Nothing in the known universe, no item, object or quantity of material, has ever appreciated in value as fast as the Salvator Mundi attributed to Leonardo da Vinci. It was sold in May 2005 to Simon and Parish for $1,175 – a sum considerably less than the figure of ‘around $10,000’ the pair later quoted to the media. In 2013 they sold it for $80 million, then four years later, in 2017 – a mere twelve years and six months after it was sold for not much more than $1,000 – it was auctioned by Christie’s New York for $450 million.

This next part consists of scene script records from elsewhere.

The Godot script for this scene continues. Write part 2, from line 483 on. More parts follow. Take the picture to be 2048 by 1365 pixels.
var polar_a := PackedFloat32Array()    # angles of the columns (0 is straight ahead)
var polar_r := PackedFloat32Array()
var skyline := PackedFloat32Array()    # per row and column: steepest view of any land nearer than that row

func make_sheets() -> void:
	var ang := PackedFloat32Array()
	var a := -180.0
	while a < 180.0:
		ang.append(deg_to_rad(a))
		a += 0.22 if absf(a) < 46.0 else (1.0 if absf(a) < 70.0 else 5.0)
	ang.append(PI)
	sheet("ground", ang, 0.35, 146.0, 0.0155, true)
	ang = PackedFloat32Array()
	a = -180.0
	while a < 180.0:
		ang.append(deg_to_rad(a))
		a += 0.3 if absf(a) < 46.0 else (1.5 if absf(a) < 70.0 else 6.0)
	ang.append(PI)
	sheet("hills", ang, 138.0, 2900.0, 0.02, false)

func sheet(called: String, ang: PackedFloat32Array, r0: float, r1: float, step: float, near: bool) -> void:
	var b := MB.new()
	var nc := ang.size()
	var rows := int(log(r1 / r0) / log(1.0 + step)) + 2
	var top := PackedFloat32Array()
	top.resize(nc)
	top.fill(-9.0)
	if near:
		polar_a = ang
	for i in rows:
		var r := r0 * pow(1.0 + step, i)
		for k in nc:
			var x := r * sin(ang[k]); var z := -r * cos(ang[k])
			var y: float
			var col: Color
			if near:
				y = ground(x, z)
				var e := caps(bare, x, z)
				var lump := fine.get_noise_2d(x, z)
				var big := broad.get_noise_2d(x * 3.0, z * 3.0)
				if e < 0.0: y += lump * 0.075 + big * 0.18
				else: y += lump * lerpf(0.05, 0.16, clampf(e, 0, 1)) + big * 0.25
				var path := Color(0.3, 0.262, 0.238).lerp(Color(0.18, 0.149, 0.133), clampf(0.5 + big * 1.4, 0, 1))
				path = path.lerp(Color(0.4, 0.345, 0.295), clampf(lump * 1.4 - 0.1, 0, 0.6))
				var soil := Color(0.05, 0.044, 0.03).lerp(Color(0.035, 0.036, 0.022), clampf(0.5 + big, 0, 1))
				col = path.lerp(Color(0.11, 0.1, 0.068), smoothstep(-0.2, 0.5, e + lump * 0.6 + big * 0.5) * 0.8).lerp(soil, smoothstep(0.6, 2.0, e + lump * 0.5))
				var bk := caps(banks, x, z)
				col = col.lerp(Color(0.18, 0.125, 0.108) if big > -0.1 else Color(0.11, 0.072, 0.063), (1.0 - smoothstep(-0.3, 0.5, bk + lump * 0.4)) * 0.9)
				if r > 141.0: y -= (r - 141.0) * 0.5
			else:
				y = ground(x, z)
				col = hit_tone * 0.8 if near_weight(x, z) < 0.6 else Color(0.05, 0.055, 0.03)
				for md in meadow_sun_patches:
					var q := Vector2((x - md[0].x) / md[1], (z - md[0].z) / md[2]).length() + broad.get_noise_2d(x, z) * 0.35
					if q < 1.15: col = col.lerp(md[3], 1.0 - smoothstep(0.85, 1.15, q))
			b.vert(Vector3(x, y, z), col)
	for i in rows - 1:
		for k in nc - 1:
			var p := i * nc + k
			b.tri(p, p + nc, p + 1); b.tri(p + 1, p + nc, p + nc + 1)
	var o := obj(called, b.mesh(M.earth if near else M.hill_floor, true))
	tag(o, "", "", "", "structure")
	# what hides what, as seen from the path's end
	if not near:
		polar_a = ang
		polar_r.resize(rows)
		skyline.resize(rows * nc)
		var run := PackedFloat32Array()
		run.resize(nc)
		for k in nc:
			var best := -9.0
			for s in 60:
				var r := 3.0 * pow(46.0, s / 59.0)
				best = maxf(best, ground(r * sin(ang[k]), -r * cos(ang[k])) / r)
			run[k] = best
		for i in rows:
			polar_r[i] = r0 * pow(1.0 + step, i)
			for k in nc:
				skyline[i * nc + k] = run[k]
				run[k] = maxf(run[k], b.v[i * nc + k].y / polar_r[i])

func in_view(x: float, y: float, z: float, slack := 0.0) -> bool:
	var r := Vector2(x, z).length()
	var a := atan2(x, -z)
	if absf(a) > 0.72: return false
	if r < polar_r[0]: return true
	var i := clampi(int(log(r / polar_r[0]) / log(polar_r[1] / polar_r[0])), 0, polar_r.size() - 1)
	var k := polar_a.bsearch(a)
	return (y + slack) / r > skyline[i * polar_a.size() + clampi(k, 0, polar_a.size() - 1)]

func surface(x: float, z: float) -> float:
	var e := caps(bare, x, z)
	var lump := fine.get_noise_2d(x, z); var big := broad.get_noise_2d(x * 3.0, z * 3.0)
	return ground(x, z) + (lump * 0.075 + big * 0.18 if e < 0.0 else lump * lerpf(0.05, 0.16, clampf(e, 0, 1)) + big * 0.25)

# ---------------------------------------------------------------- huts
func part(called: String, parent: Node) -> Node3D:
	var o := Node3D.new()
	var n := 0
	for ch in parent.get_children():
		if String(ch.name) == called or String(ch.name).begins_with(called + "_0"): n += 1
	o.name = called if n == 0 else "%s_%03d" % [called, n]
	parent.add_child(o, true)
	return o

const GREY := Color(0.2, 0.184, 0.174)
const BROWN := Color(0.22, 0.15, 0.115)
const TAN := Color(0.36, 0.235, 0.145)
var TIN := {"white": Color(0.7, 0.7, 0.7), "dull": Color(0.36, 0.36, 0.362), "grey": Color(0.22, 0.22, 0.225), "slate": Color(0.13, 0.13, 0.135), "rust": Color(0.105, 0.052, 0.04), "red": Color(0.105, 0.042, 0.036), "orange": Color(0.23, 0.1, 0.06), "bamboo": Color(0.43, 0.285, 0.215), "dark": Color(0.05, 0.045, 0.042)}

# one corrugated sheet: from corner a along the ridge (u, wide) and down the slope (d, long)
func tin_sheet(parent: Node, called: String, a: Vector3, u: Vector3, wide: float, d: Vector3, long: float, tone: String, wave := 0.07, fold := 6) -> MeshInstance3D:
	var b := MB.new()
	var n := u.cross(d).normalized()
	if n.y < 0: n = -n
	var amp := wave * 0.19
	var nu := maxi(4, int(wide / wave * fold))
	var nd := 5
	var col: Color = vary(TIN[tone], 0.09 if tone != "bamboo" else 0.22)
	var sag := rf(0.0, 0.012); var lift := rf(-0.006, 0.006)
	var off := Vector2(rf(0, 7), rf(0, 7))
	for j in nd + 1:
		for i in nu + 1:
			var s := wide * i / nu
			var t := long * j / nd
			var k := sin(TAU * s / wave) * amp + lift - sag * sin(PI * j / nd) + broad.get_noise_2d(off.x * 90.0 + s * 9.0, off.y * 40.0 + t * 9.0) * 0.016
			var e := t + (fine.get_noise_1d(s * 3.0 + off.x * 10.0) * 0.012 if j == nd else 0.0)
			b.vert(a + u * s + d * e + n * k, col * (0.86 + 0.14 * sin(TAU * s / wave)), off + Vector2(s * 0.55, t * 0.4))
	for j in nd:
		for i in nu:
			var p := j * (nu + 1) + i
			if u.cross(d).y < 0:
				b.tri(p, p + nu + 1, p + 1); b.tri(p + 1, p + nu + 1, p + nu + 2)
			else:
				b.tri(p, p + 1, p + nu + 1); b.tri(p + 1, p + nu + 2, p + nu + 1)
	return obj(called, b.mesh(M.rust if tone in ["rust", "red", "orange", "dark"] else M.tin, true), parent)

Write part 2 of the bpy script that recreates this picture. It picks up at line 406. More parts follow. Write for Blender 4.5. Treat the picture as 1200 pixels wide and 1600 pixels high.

* Jonathan Green recounts a story of how he found himself in a taxi with Parish in London in the mid-2000s. Parish pulled out his mobile phone and showed Green a detail of a blessing hand. It was from the Salvator Mundi, but Green didn’t know that. ‘What do you think of this?’ he asked nonchalantly. Green nodded appreciatively. Green says Parish never offered him the painting, and told me, with magnanimity, ‘I don’t hold anything against him.’ Parish has a different version of the story. ‘I had bought the Salvator Mundi at least a year or two prior to leaving Green, and I’d mentioned it to them a couple of times, but they were so contemptuous of me in some respects. You know, “Just, shut up. Go get us coffee.” That kind of tone of voice. So, OK. Okie dokie …’ Parish drew out the last two words with his excellent drawl, and never finished the sentence.